===== Data shown
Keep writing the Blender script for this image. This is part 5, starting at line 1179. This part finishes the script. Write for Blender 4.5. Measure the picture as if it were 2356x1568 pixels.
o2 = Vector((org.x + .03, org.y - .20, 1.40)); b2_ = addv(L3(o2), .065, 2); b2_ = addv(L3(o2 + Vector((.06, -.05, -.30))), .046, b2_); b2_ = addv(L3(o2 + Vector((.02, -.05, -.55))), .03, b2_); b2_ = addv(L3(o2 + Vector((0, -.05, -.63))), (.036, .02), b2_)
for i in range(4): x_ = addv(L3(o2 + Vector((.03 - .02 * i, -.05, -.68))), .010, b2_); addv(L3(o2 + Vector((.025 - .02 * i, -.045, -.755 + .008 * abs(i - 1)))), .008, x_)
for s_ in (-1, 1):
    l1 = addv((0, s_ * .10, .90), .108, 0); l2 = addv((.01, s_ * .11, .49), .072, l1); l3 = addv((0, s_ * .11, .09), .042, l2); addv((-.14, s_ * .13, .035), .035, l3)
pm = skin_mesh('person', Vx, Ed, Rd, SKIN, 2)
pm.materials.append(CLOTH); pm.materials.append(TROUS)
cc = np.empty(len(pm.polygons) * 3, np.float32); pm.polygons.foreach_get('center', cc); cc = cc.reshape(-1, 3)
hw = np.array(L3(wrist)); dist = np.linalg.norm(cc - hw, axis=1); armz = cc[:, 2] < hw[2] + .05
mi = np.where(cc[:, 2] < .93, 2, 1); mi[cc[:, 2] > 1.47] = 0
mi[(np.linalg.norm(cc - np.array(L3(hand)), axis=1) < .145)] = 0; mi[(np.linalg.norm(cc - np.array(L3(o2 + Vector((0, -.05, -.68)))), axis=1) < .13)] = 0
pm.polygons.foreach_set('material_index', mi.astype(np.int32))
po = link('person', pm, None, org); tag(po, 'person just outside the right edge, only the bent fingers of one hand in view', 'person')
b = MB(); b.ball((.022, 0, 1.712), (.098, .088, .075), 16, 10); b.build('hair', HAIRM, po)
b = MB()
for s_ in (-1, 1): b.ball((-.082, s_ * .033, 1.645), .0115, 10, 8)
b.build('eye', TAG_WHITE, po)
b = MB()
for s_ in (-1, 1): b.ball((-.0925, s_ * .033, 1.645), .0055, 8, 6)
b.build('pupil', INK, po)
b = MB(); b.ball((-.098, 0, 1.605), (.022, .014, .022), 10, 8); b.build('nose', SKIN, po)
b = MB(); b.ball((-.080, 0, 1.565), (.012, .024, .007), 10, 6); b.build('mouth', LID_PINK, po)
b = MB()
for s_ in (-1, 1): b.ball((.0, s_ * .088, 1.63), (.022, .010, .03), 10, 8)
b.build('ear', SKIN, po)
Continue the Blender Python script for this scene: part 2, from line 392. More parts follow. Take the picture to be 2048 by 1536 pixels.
==========
Print every entry exactly as written.

Keep writing the Blender script for this image. This is part 5, starting at line 1179. This part finishes the script. Write for Blender 4.5. Measure the picture as if it were 2356x1568 pixels.
o2 = Vector((org.x + .03, org.y - .20, 1.40)); b2_ = addv(L3(o2), .065, 2); b2_ = addv(L3(o2 + Vector((.06, -.05, -.30))), .046, b2_); b2_ = addv(L3(o2 + Vector((.02, -.05, -.55))), .03, b2_); b2_ = addv(L3(o2 + Vector((0, -.05, -.63))), (.036, .02), b2_)
for i in range(4): x_ = addv(L3(o2 + Vector((.03 - .02 * i, -.05, -.68))), .010, b2_); addv(L3(o2 + Vector((.025 - .02 * i, -.045, -.755 + .008 * abs(i - 1)))), .008, x_)
for s_ in (-1, 1):
    l1 = addv((0, s_ * .10, .90), .108, 0); l2 = addv((.01, s_ * .11, .49), .072, l1); l3 = addv((0, s_ * .11, .09), .042, l2); addv((-.14, s_ * .13, .035), .035, l3)
pm = skin_mesh('person', Vx, Ed, Rd, SKIN, 2)
pm.materials.append(CLOTH); pm.materials.append(TROUS)
cc = np.empty(len(pm.polygons) * 3, np.float32); pm.polygons.foreach_get('center', cc); cc = cc.reshape(-1, 3)
hw = np.array(L3(wrist)); dist = np.linalg.norm(cc - hw, axis=1); armz = cc[:, 2] < hw[2] + .05
mi = np.where(cc[:, 2] < .93, 2, 1); mi[cc[:, 2] > 1.47] = 0
mi[(np.linalg.norm(cc - np.array(L3(hand)), axis=1) < .145)] = 0; mi[(np.linalg.norm(cc - np.array(L3(o2 + Vector((0, -.05, -.68)))), axis=1) < .13)] = 0
pm.polygons.foreach_set('material_index', mi.astype(np.int32))
po = link('person', pm, None, org); tag(po, 'person just outside the right edge, only the bent fingers of one hand in view', 'person')
b = MB(); b.ball((.022, 0, 1.712), (.098, .088, .075), 16, 10); b.build('hair', HAIRM, po)
b = MB()
for s_ in (-1, 1): b.ball((-.082, s_ * .033, 1.645), .0115, 10, 8)
b.build('eye', TAG_WHITE, po)
b = MB()
for s_ in (-1, 1): b.ball((-.0925, s_ * .033, 1.645), .0055, 8, 6)
b.build('pupil', INK, po)
b = MB(); b.ball((-.098, 0, 1.605), (.022, .014, .022), 10, 8); b.build('nose', SKIN, po)
b = MB(); b.ball((-.080, 0, 1.565), (.012, .024, .007), 10, 6); b.build('mouth', LID_PINK, po)
b = MB()
for s_ in (-1, 1): b.ball((.0, s_ * .088, 1.63), (.022, .010, .03), 10, 8)
b.build('ear', SKIN, po)
Continue the Blender Python script for this scene: part 2, from line 392. More parts follow. Take the picture to be 2048 by 1536 pixels.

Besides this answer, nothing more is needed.